* start Given data *
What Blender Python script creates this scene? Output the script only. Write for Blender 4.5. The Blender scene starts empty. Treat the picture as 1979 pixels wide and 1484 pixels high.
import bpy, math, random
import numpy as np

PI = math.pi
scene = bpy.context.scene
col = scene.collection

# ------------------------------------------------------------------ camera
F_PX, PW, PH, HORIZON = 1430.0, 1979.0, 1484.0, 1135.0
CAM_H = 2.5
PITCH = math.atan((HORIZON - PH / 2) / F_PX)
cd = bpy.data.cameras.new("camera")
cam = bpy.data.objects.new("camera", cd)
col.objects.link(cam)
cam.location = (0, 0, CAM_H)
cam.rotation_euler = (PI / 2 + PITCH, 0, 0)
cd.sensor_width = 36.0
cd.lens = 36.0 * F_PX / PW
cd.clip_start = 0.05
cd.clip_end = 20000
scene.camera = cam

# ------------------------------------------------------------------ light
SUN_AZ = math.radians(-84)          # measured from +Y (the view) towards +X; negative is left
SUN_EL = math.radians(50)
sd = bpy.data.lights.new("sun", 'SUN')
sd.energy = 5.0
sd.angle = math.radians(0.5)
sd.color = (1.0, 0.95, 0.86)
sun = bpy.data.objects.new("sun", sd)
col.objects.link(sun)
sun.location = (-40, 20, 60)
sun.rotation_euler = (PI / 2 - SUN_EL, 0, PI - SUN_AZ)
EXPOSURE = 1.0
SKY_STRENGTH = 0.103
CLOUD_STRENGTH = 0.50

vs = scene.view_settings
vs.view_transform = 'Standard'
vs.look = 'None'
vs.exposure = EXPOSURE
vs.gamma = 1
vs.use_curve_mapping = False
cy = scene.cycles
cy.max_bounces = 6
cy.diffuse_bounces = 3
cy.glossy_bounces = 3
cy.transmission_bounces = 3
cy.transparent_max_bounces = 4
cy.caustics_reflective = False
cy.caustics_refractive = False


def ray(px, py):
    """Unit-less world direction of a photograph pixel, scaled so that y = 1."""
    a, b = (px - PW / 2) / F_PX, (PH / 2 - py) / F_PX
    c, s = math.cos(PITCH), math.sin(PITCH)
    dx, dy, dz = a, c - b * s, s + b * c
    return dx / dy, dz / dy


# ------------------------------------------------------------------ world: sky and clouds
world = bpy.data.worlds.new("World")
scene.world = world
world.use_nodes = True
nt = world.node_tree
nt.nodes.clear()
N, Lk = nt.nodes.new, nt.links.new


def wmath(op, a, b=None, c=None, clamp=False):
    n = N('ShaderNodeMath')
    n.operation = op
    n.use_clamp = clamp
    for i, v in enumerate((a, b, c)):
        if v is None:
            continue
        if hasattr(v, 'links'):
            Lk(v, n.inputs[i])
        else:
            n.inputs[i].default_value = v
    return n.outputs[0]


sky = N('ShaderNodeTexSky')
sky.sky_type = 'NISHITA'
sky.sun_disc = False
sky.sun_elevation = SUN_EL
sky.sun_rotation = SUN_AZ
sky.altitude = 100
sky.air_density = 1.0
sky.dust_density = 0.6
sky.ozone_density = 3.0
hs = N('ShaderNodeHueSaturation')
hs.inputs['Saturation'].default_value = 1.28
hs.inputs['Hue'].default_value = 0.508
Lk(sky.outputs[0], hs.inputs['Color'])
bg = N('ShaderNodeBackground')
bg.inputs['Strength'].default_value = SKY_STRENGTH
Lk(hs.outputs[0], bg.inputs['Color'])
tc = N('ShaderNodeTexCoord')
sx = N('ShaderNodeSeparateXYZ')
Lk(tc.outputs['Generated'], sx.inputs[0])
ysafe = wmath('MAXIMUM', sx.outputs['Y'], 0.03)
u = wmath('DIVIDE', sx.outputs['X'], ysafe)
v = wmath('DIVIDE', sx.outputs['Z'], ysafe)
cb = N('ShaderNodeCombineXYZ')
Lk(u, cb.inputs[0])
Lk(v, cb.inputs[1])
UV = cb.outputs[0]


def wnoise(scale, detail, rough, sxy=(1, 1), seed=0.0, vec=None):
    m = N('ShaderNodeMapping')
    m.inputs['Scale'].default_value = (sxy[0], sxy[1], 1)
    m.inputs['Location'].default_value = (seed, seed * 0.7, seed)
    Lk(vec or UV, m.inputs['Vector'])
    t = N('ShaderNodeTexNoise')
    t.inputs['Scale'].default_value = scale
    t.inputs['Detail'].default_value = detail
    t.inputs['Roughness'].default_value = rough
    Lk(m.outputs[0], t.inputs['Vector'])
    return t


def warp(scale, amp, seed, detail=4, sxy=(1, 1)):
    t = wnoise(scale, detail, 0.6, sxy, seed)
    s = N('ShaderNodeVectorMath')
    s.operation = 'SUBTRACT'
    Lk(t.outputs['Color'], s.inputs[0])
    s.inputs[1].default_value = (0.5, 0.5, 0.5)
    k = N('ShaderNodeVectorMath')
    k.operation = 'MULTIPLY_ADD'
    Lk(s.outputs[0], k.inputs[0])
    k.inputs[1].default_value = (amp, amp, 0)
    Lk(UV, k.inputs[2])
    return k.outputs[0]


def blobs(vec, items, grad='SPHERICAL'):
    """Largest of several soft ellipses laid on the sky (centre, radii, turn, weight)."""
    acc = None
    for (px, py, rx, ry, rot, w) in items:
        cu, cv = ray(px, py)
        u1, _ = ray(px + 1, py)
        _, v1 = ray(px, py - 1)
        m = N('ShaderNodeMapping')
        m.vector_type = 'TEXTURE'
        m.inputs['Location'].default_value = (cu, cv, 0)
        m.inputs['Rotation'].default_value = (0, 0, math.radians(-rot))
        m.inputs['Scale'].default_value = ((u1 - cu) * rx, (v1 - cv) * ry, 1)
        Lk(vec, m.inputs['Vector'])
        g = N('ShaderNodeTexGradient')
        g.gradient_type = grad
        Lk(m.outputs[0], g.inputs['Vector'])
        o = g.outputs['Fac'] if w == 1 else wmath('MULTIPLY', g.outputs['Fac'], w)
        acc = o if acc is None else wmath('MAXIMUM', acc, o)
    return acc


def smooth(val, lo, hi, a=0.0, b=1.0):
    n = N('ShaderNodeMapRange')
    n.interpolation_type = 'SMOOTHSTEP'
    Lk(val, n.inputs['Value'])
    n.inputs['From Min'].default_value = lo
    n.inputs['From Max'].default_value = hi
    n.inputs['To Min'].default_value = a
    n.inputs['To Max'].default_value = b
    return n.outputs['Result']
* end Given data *
Given instruction: Retype the material in full, character for character.

Exercise result:
What Blender Python script creates this scene? Output the script only. Write for Blender 4.5. The Blender scene starts empty. Treat the picture as 1979 pixels wide and 1484 pixels high.
import bpy, math, random
import numpy as np

PI = math.pi
scene = bpy.context.scene
col = scene.collection

# ------------------------------------------------------------------ camera
F_PX, PW, PH, HORIZON = 1430.0, 1979.0, 1484.0, 1135.0
CAM_H = 2.5
PITCH = math.atan((HORIZON - PH / 2) / F_PX)
cd = bpy.data.cameras.new("camera")
cam = bpy.data.objects.new("camera", cd)
col.objects.link(cam)
cam.location = (0, 0, CAM_H)
cam.rotation_euler = (PI / 2 + PITCH, 0, 0)
cd.sensor_width = 36.0
cd.lens = 36.0 * F_PX / PW
cd.clip_start = 0.05
cd.clip_end = 20000
scene.camera = cam

# ------------------------------------------------------------------ light
SUN_AZ = math.radians(-84)          # measured from +Y (the view) towards +X; negative is left
SUN_EL = math.radians(50)
sd = bpy.data.lights.new("sun", 'SUN')
sd.energy = 5.0
sd.angle = math.radians(0.5)
sd.color = (1.0, 0.95, 0.86)
sun = bpy.data.objects.new("sun", sd)
col.objects.link(sun)
sun.location = (-40, 20, 60)
sun.rotation_euler = (PI / 2 - SUN_EL, 0, PI - SUN_AZ)
EXPOSURE = 1.0
SKY_STRENGTH = 0.103
CLOUD_STRENGTH = 0.50

vs = scene.view_settings
vs.view_transform = 'Standard'
vs.look = 'None'
vs.exposure = EXPOSURE
vs.gamma = 1
vs.use_curve_mapping = False
cy = scene.cycles
cy.max_bounces = 6
cy.diffuse_bounces = 3
cy.glossy_bounces = 3
cy.transmission_bounces = 3
cy.transparent_max_bounces = 4
cy.caustics_reflective = False
cy.caustics_refractive = False


def ray(px, py):
    """Unit-less world direction of a photograph pixel, scaled so that y = 1."""
    a, b = (px - PW / 2) / F_PX, (PH / 2 - py) / F_PX
    c, s = math.cos(PITCH), math.sin(PITCH)
    dx, dy, dz = a, c - b * s, s + b * c
    return dx / dy, dz / dy


# ------------------------------------------------------------------ world: sky and clouds
world = bpy.data.worlds.new("World")
scene.world = world
world.use_nodes = True
nt = world.node_tree
nt.nodes.clear()
N, Lk = nt.nodes.new, nt.links.new


def wmath(op, a, b=None, c=None, clamp=False):
    n = N('ShaderNodeMath')
    n.operation = op
    n.use_clamp = clamp
    for i, v in enumerate((a, b, c)):
        if v is None:
            continue
        if hasattr(v, 'links'):
            Lk(v, n.inputs[i])
        else:
            n.inputs[i].default_value = v
    return n.outputs[0]


sky = N('ShaderNodeTexSky')
sky.sky_type = 'NISHITA'
sky.sun_disc = False
sky.sun_elevation = SUN_EL
sky.sun_rotation = SUN_AZ
sky.altitude = 100
sky.air_density = 1.0
sky.dust_density = 0.6
sky.ozone_density = 3.0
hs = N('ShaderNodeHueSaturation')
hs.inputs['Saturation'].default_value = 1.28
hs.inputs['Hue'].default_value = 0.508
Lk(sky.outputs[0], hs.inputs['Color'])
bg = N('ShaderNodeBackground')
bg.inputs['Strength'].default_value = SKY_STRENGTH
Lk(hs.outputs[0], bg.inputs['Color'])
tc = N('ShaderNodeTexCoord')
sx = N('ShaderNodeSeparateXYZ')
Lk(tc.outputs['Generated'], sx.inputs[0])
ysafe = wmath('MAXIMUM', sx.outputs['Y'], 0.03)
u = wmath('DIVIDE', sx.outputs['X'], ysafe)
v = wmath('DIVIDE', sx.outputs['Z'], ysafe)
cb = N('ShaderNodeCombineXYZ')
Lk(u, cb.inputs[0])
Lk(v, cb.inputs[1])
UV = cb.outputs[0]


def wnoise(scale, detail, rough, sxy=(1, 1), seed=0.0, vec=None):
    m = N('ShaderNodeMapping')
    m.inputs['Scale'].default_value = (sxy[0], sxy[1], 1)
    m.inputs['Location'].default_value = (seed, seed * 0.7, seed)
    Lk(vec or UV, m.inputs['Vector'])
    t = N('ShaderNodeTexNoise')
    t.inputs['Scale'].default_value = scale
    t.inputs['Detail'].default_value = detail
    t.inputs['Roughness'].default_value = rough
    Lk(m.outputs[0], t.inputs['Vector'])
    return t


def warp(scale, amp, seed, detail=4, sxy=(1, 1)):
    t = wnoise(scale, detail, 0.6, sxy, seed)
    s = N('ShaderNodeVectorMath')
    s.operation = 'SUBTRACT'
    Lk(t.outputs['Color'], s.inputs[0])
    s.inputs[1].default_value = (0.5, 0.5, 0.5)
    k = N('ShaderNodeVectorMath')
    k.operation = 'MULTIPLY_ADD'
    Lk(s.outputs[0], k.inputs[0])
    k.inputs[1].default_value = (amp, amp, 0)
    Lk(UV, k.inputs[2])
    return k.outputs[0]


def blobs(vec, items, grad='SPHERICAL'):
    """Largest of several soft ellipses laid on the sky (centre, radii, turn, weight)."""
    acc = None
    for (px, py, rx, ry, rot, w) in items:
        cu, cv = ray(px, py)
        u1, _ = ray(px + 1, py)
        _, v1 = ray(px, py - 1)
        m = N('ShaderNodeMapping')
        m.vector_type = 'TEXTURE'
        m.inputs['Location'].default_value = (cu, cv, 0)
        m.inputs['Rotation'].default_value = (0, 0, math.radians(-rot))
        m.inputs['Scale'].default_value = ((u1 - cu) * rx, (v1 - cv) * ry, 1)
        Lk(vec, m.inputs['Vector'])
        g = N('ShaderNodeTexGradient')
        g.gradient_type = grad
        Lk(m.outputs[0], g.inputs['Vector'])
        o = g.outputs['Fac'] if w == 1 else wmath('MULTIPLY', g.outputs['Fac'], w)
        acc = o if acc is None else wmath('MAXIMUM', acc, o)
    return acc


def smooth(val, lo, hi, a=0.0, b=1.0):
    n = N('ShaderNodeMapRange')
    n.interpolation_type = 'SMOOTHSTEP'
    Lk(val, n.inputs['Value'])
    n.inputs['From Min'].default_value = lo
    n.inputs['From Max'].default_value = hi
    n.inputs['To Min'].default_value = a
    n.inputs['To Max'].default_value = b
    return n.outputs['Result']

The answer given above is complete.